In most work situations your positive, professional attitudes and actions play a large part in your success. If you’re feeling down about your job and stalled on your career path, it could be because you’ve stepped into a workplace trap—a situation where your actions and attitudes may be making you, your co-workers and your supervisor uncomfortable.

When you learn to recognize workplace traps, you can escape from the ones you’ve stepped into and step around others. This article looks at five of the most common workplace traps and offers suggestions to avoid them.

  1. Avoid complaining
    There will always be problems in the workplace and complaining won’t solve them. Complaining is never a good option because it just makes a bad situation worse. It lowers morale, wastes energy and gives you a reputation for negativity that can hurt your career. In fact, in a recent survey, the top workplace pet peeve is people who complain too much.

    Do what you can to change the situation. If that’s not possible, accept it and move on. If the situation is unacceptable and you’ve done everything in your power to change it without success, then look for a different job or ask for a transfer.

    • Avoid gossiping
      Gossip reduces productivity—if you’re gossiping, you’re not working. It creates mistrust and suspicion, leads to comparisons among co-workers and generally makes for an unpleasant workplace.

      When a co-worker starts gossiping, choose one of the following responses:
      • Leave the conversation—"I’ve got to run." "Got to make a call."
      • Change the subject—"How was your weekend?"
      • Steer the conversation in a more productive direction—"We can’t do much about that. What can we do to make things better around here?"

    • Avoid inappropriate online activities
      Your employer probably provides you with online access, including an email account. In an increasing number of workplaces, you may also be allowed to access social networking websites. Many employers can and do keep track of their employees Internet use.

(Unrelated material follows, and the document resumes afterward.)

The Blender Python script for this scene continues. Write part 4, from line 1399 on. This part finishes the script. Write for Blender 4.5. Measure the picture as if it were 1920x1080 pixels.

      Make sure that the searches, posts and social networking you do during work hours and on workplace computers are related to your job. Check with your supervisor if it’s okay to access your personal email or social networking account during your breaks. Never visit a website that you wouldn’t want your supervisor to know about. Never email or post any content that you wouldn’t want to see, with your name on it, on an office bulletin board.

    • Avoid comparisons
      Comparing yourself to your co-workers creates anxiety and unhappiness. Dwelling on how much better they’re being treated, how much more they’re making or how much more attention they’re getting does not help you. In fact, it wastes your time, destroys your morale, increases your frustration and keeps you from taking positive action.

      When you’re tempted to compare your situation with a co-worker’s, ask yourself if there’s anything you can do to change things:
      • If the answer is yes, make a plan and take positive action, e.g. improve your skills, volunteer for a project or increase your workload. In other words, make sure your supervisor notices you for all the right reasons.
      • If the answer is no, accept the situation and take action to release any negativity you feel. For example, write down your short- and long-term goals and begin working towards them.

    • Avoid worrying about things beyond your control
      Office politics, confusing workplace policies and complex bureaucracies can sometimes be a fact of working life. If you’re worrying about big picture issues that don’t directly affect you, you may be finding it difficult to focus.

      Determine if the workplace issue you’re worried about is central to the work you’re doing. If it is and it’s not possible for you to change the situation, accept it and do the best you can under the circumstances or start looking for a different job.

    In just about every workplace, there’s the potential to step into uncomfortable situations. Being aware of these workplace traps makes it easier to avoid them. If you have stepped into a workplace trap, taking positive action will help you change either the situation or your response to it, and increase both your satisfaction and effectiveness.